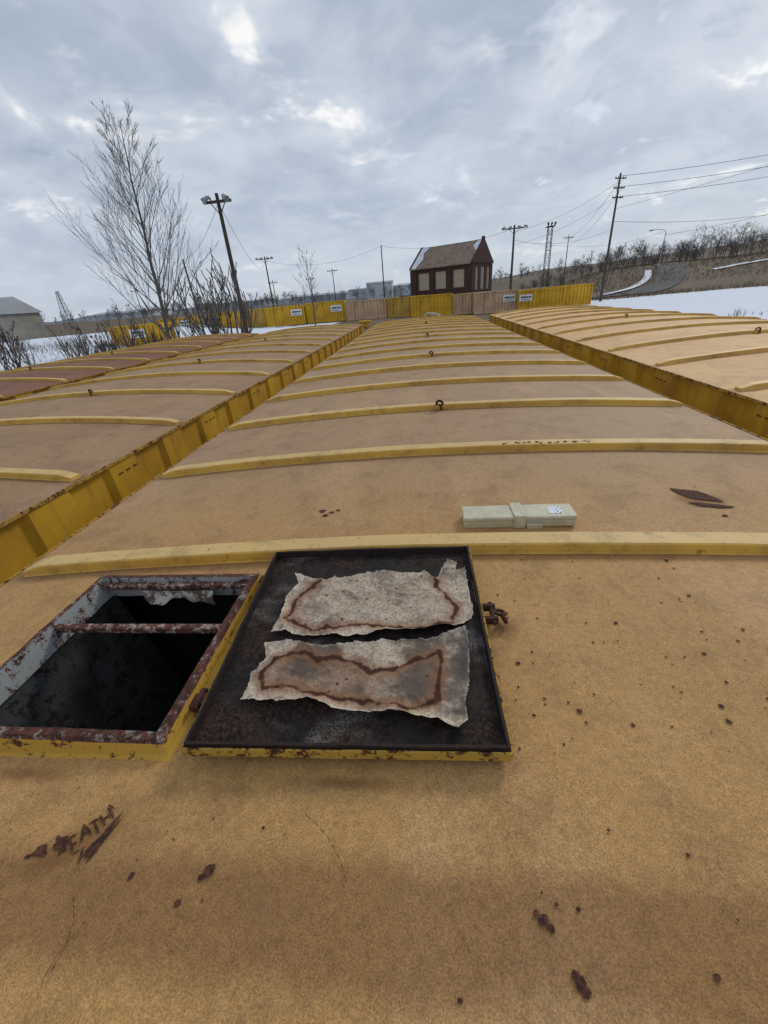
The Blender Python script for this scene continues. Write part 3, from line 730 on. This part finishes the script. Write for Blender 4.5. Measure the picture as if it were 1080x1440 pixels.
# ------------------------------------------------------------------ far buildings
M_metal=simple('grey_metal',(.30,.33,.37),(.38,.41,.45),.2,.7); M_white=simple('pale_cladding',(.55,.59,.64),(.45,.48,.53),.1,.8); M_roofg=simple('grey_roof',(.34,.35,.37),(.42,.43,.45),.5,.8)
def shed(name,x,y,w_,d,h,r,m=M_white,rot=0,base=None):
    e=empty(name); e.location=(x,y,gh(x,y)-.5 if base is None else base); e.rotation_euler=(0,0,rot)
    mb=MB(); mb.box((0,0,0),(w_,d,h))
    vs=[(-.4,-.4,h+.01),(w_+.4,-.4,h+.01),(w_+.4,d+.4,h+.01),(-.4,d+.4,h+.01),(-.4,d/2,h+r),(w_+.4,d/2,h+r)]
    mb.add(vs,[(0,1,5,4),(2,3,4,5),(1,2,5),(3,0,4),(0,3,2,1)],1)
    n=max(2,int(w_/6))
    for k in range(n): mb.box((w_*(k+.3)/n,-.08,h*.45),(w_*(k+.62)/n,-.002,h*.75),2)
    mb.box((w_*.85,-.06,0),(w_*.85+2,-.001,h*.42),2)
    mb.obj('shell',[m,M_roofg,M_metal],e)
shed('warehouse',-82,62,18,8,4.2,2.4,M_shed)
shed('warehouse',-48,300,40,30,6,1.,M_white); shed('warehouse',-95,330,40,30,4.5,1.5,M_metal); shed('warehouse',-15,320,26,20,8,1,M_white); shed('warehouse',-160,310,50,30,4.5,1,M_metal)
shed('warehouse',-240,300,50,30,4,1.5,M_white); shed('warehouse',-34,285,16,14,9,1,M_white)

# ------------------------------------------------------------------ poles and wires
M_wood=simple('pole_wood',(.10,.085,.07),(.065,.055,.048),6,.9,stretch=(4,4,.3)); M_lampm=simple('lamp_metal',(.36,.37,.38),(.26,.27,.28),5,.5); M_ins=simple('insulator',(.2,.2,.2),(.3,.3,.3),5,.4)
M_wire=simple('wire',(.03,.03,.032),(.045,.045,.05),5,.7)
def light_pole(x,y,H,heads=2,r=.16,name='light_pole',arm=1.6):
    e=empty(name); zb=gh(x,y)-.3; e.location=(x,y,0)
    mb=MB(); mb.tube((0,0,zb),(0,0,H),r,r*.62,12); 
    mb.box((-arm/2-.1,-.14-r*.3,H-.5),(arm/2+.1,-.02-r*.3,H-.36)) ; mb.tube((-arm*.3,-.08,H-.45),(0,-.05,H-1.1),.03,.03,6); mb.tube((arm*.3,-.08,H-.45),(0,-.05,H-1.1),.03,.03,6)
    mb.obj('pole',[M_wood],e)
    mb=MB()
    for k in range(heads):
        s=(k-(heads-1)/2)/max(1,(heads-1)/2)*arm/2; sg=1 if s>=0 else -1
        a=Vector((s,-.12,H-.28)); b=a+Vector((sg*.10,-.10,.12)); c_=b+Vector((sg*.26,-.22,-.26))
        mb.tube((s,-.12,H-.36),a,.035,.035,8); mb.tube(a,b,.07,.10,10); mb.tube(b,c_,.08,.19,14)
    mb.obj('floodlights',[M_lampm],e); return e
light_pole(-12.35,30,9.75,2,.17)
light_pole(-30.2,90,12.0,4,.17,arm=2.6)
light_pole(13.4,70,10.8,4,.2,arm=2.6)
def plain_pole(x,y,H,r=.14,name='utility_pole',arms=0,lean=0,aw=2.4,rot=0.):
    e=empty(name); e.location=(x,y,0); e.rotation_euler=(0,lean,rot); zb=gh(x,y)-.3
    mb=MB(); mb.tube((0,0,zb),(0,0,H),r,r*.6,12); mb.obj('pole',[M_wood],e)
    if arms:
        mb=MB()
        for k in range(arms):
            z=H-.6-k*1.1; mb.box((-aw/2,-.2,z-.07),(aw/2,-.09,z+.07))
            mb.tube((-aw*.3,-.15,z-.05),(0,-.1,z-.7),.02,.02,5); mb.tube((aw*.3,-.15,z-.05),(0,-.1,z-.7),.02,.02,5)
            for s in(-1,-.5,.5,1): mb.tube((s*aw*.47,-.145,z+.07),(s*aw*.47,-.145,z+.27),.05,.03,8,1)
        mb.obj('crossarms',[M_wood,M_ins],e)
    return e
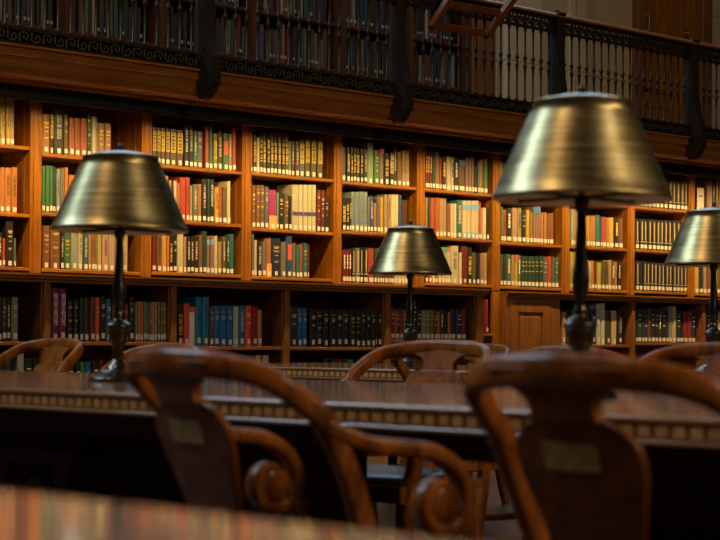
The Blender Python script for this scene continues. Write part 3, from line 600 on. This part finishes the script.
# oak pilaster panel next to the bookcases
m = MB(); m.box(GX[6]+.07, xs-.05, YG-.03, YG+.3, 2.68, 5.0); m.box(GX[6]+.14, xs-.12, YG-.045, YG-.03, 2.8, 4.5)
o = m.build('trim_4', M['base'], bevel=.005); struct(o)
me = far.mesh('books', M['bookv'])
ca = me.color_attributes.new('tint', 'FLOAT_COLOR', 'CORNER'); buf = []
for p, c in zip(me.polygons, fart): buf += list(c)*p.loop_total
ca.data.foreach_set('color', buf)
o = link('books', me); tag(o, 'many further books on the gallery shelves and the far right bays', 'books', 'remaining small books', 'stuff')

# ------------------------------------------------------------------ gallery railing
t = thing('gallery_railing', 'dark bronze gallery railing with slender balusters, greek key band and bracketed posts', 'railing', (9, YR, 2.67))
X0, X1 = 4.6-9, 15.4-9
POST = [7.395-9, 9.195-9, 10.995-9, 12.80-9]
m = MB(); m.box(X0, X1, -.02, .04, 0, .012); m.box(X0, X1, -.02, .04, .085, .10); m.box(X0, X1, .012, .02, .012, .085)
x = X0; q = 0
while x < X1-.17:        # meander bars standing on the back strip
    for a, c, z0, z1 in ((0, .012, .018, .08), (0, .07, .07, .08), (.06, .07, .03, .08), (.03, .07, .03, .04), (.03, .04, .03, .058), (.085, .097, .018, .08), (.085, .155, .018, .028), (.145, .155, .018, .068), (.115, .155, .058, .068), (.115, .125, .04, .068)):
        m.box(x+a, x+c, -.014, .012, z0, z1, 1)
    x += .17
m.build('key_band', [M['iron'], M['keybar']], t)
m = MB(); m.box(X0, X1, -.018, .03, .685, .697); m.box(X0, X1, -.018, .03, .785, .80)
x = X0; i = 0
while x < X1-.1:
    m.torus((x+.045, .006, .748), .026, .007); m.torus((x+.045, .006, .748), .011, .006, seg=8)
    m.torus((x+.092, .006, .715), .015, .006, a0=.3, a1=5.2); m.torus((x+.002, .006, .715), .016, .006, a0=-2.5, a1=2.6)
    m.box(x+.088, x+.096, 0, .012, .72, .79); m.box(x+.03, x+.06, 0, .012, .69, .73)
    x += .0948
m.build('scroll_frieze', M['iron'], t)
m = MB(); m.prism([(-.05, .802), (-.05, .818), (-.035, .835), (.05, .835), (.062, .818), (.062, .802)], X0, X1, 'x'); m.build('handrail', M['fascia'], t, bevel=.004)
bprof = [(.008, .10), (.014, .105), (.014, .12), (.008, .13), (.0085, .30), (.010, .36), (.016, .372), (.017, .385), (.009, .395), (.0085, .42), (.016, .435), (.017, .45), (.009, .462), (.007, .52), (.0075, .65), (.012, .662), (.013, .68), (.018, .686)]
bm_ = MB(); bm_.lathe(bprof, 8); bme = bm_.mesh('baluster', M['irongilt'])
for a in range(-3, 4):
    for j in range(1, 19):
        x = POST[0] + a*1.803 + j*1.803/19
        if -3.35 < x < 4.55: link('baluster', bme, t, (x, .008, 0))
for x in POST:
    m = MB(); m.box(-.035, .035, -.045, .05, -.02, .82); m.box(-.045, .045, -.06, .06, .82, .845); m.lathe([(.03, .845), (.02, .855), (.022, .865), (.0, .875)], 12)
    ps = m.build('newel_post', M['iron'], t, (x, 0, 0), bevel=.006)
    prof = [(-.045, .62), (-.05, .45), (-.06, .33), (-.085, .2), (-.125, .10), (-.135, .085), (-.135, -.10), (-.125, -.115), (-.105, -.12), (-.10, -.145), (-.075, -.16), (-.06, -.18), (-.03, -.195), (.0, -.20), (.018, -.1), (.02, .62)]
    m = MB(); m.prism(prof, -.04, .04, 'x')
    for s in (-1, 1):
        m.torus((s*.04, -.085, -.02), .035, .008, 'x'); m.torus((s*.04, -.085, -.02), .014, .007, 'x', seg=8); m.torus((s*.04, -.06, .12), .02, .006, 'x')
    m.box(-.028, .028, -.142, -.135, -.06, .075)
    m.build('scroll_bracket', M['iron'], ps, bevel=.004)
# wooden step frame hung over the railing
YL = 9.14
t = thing('step_ladder', 'small red-brown wooden ladder with two rungs tipped over the gallery railing', 'ladder', at(458, 30, YL))
base = t.location.copy()
def bar(m, p, q, w, d):
    p, q = Vector(p)-base, Vector(q)-base; T = (q-p).normalized(); S = Vector((0, 1, 0)); U = S.cross(T).normalized()
    vs = [pp + U*(w*a) + S*(d*c) for pp in (p, q) for a, c in ((-1, -1), (1, -1), (1, 1), (-1, 1))]
    m.add(vs, [(0, 1, 2, 3), (7, 6, 5, 4), (0, 4, 5, 1), (1, 5, 6, 2), (2, 6, 7, 3), (3, 7, 4, 0)])
pl0, pl1 = at(431, 28, YL), at(462, -22, YL); pr0, pr1 = at(485.5, 37, YL), at(528, -22, YL)
for p, q in ((pl0, pl1), (pr0, pr1)):
    m = MB(); bar(m, p, q, .022, .03); m.build('stile', M['ladder'], t, bevel=.004)
for p, q in ((at(436, 25.5, YL), at(484, 33.5, YL)), (at(449, 5, YL), at(500, 13, YL))):
    m = MB(); bar(m, p, q, .026, .012); m.build('rung', M['ladder'], t, bevel=.003)

# ------------------------------------------------------------------ tables
TABX = (.155, 3.16, 6.175); HT = .76; HWD = .672; TY0, TY1 = .35, 7.4
TL = ['nearest polished oak reading table, its bare top cutting the lower left corner', 'long polished oak reading table with two brass lamps and beaded edge', 'farther oak reading table with beaded edge, seen beyond the first lamp table']
def ring_profile(): pass
for ti, tx in enumerate(TABX):
    t = thing('reading_table', TL[ti], 'table', (tx, (TY0+TY1)/2, 0), group='long reading tables')
    L = (TY1-TY0)/2
    m = MB(); m.box(-HWD, HWD, -L, L, HT-.014, HT); m.build('table_top', M['table'], t, bevel=.006)
    m = MB(); e = HWD
    for (a, c, z0, z1) in ((e-.028, e-.014, HT-.042, HT-.014), (e-.04, e+.004, HT-.052, HT-.041)):
        m.box(-c, c, -L+(e-c), L-(e-c), z0, z1)
    m.build('edge_moulding', M['table'], t, bevel=.005)
    m = MB()
    def bead(cx, cy, alongy):
        lx, ly = (.0085, .0172) if alongy else (.0172, .0085)
        vs = []; fs = []
        prof = [(1.0, -.0125), (1.0, .0125), (1.55, -.009), (1.55, .009)]
        sx = 1
        seg = [(-1, -1), (1, -1), (1, 1), (-1, 1)]
        vs = [(cx+a*lx, cy+c*ly, HT-.028+d*.0128) for d in (-1, 1) for a, c in seg]
        vs2 = [(cx+a*lx*.72, cy+c*ly*.72, HT-.028+d*.0128*.72) for d in (-1, 1) for a, c in seg]
        out = []
        if alongy:
            s = 1 if cx > 0 else -1
            ring0 = [(cx, cy+c*ly, HT-.028+d*.0128) for c, d in ((-1, -1), (1, -1), (1, 1), (-1, 1))]
            ring1 = [(cx+s*.008, cy+c*ly*.93, HT-.028+d*.0128*.93) for c, d in ((-1, -1), (1, -1), (1, 1), (-1, 1))]
            ring2 = [(cx+s*.0118, cy+c*ly*.72, HT-.028+d*.0128*.7) for c, d in ((-1, -1), (1, -1), (1, 1), (-1, 1))]
        else:
            s = 1 if cy > 0 else -1
            ring0 = [(cx+c*lx, cy, HT-.028+d*.0128) for c, d in ((-1, -1), (1, -1), (1, 1), (-1, 1))]
            ring1 = [(cx+c*lx*.9, cy+s*.007, HT-.028+d*.0128*.88) for c, d in ((-1, -1), (1, -1), (1, 1), (-1, 1))]
            ring2 = [(cx+c*lx*.55, cy+s*.0115, HT-.028+d*.0128*.5) for c, d in ((-1, -1), (1, -1), (1, 1), (-1, 1))]
        V = ring0+ring1+ring2
        fs = [(i, (i+1) % 4, 4+(i+1) % 4, 4+i) for i in range(4)] + [(4+i, 4+(i+1) % 4, 8+(i+1) % 4, 8+i) for i in range(4)] + [(8, 9, 10, 11)]
        m.add(V, fs, 0, False)
    y = -L+.02
    while y < L-.02:
        for s in (-1, 1): bead(s*(HWD-.015), y+.0185, True)
        y += .037
    x = -HWD+.02
    while x < HWD-.03:
        for s in (-1, 1): bead(x+.0185, s*(L-.015), False)
        x += .037
    m.build('bead_band', M['bead'], t)
    m = MB(); a = HWD-.085
    for s in (-1, 1): m.box(s*a-.014, s*a+.014, -L+.09, L-.09, HT-.108, HT-.052)
    for s in (-1, 1): m.box(-a, a, s*(L-.1)-.014, s*(L-.1)+.014, HT-.108, HT-.052)
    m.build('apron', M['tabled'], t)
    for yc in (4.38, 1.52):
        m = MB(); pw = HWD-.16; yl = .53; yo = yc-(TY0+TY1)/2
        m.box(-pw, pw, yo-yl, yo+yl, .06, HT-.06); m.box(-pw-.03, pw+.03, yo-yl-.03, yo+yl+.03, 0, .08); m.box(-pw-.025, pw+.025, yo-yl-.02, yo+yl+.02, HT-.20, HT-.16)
        p = m.build('pedestal', M['tabled'], t, bevel=.006)
        for s in (-1, 1):
            m = MB()
            fx = s*(pw+.001)
            for yy in (yo-yl, yo-.24, yo+.18, yo+yl-.06): m.box(min(fx, fx+s*.02), max(fx, fx+s*.02), yy, yy+.06, .1, HT-.2)
            for z in (.12, HT-.27): m.box(min(fx, fx+s*.016), max(fx, fx+s*.016), yo-.2, yo+.2, z, z+.05)
            for yy in (yo-.37, yo+.37):
                for rr, tt in ((.085, .012), (.055, .01), (.022, .016)): m.torus((fx+s*.006, yy, .43), rr, tt, 'x', seg=20)
                for k in range(10):
                    a_ = k*math.pi/5; m.torus((fx+s*.006, yy+.11*math.cos(a_), .43+.11*math.sin(a_)), .018, .008, 'x', seg=8, ts=5)
            m.build('carving', M['tabled'], p)
    m = MB(); m.box(-.05, .05, 1.52-(TY0+TY1)/2, 4.38-(TY0+TY1)/2, .10, .20); m.build('stretcher', M['tabled'], t, bevel=.006)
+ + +
Your task is to quote exactly the lines beginning with the one that contains "600 on. This part finishes the script." and ending with the one that contains "o = link('books', me);", with nothing left out or added.

(Task output)
The Blender Python script for this scene continues. Write part 3, from line 600 on. This part finishes the script.
# oak pilaster panel next to the bookcases
m = MB(); m.box(GX[6]+.07, xs-.05, YG-.03, YG+.3, 2.68, 5.0); m.box(GX[6]+.14, xs-.12, YG-.045, YG-.03, 2.8, 4.5)
o = m.build('trim_4', M['base'], bevel=.005); struct(o)
me = far.mesh('books', M['bookv'])
ca = me.color_attributes.new('tint', 'FLOAT_COLOR', 'CORNER'); buf = []
for p, c in zip(me.polygons, fart): buf += list(c)*p.loop_total
ca.data.foreach_set('color', buf)
o = link('books', me); tag(o, 'many further books on the gallery shelves and the far right bays', 'books', 'remaining small books', 'stuff')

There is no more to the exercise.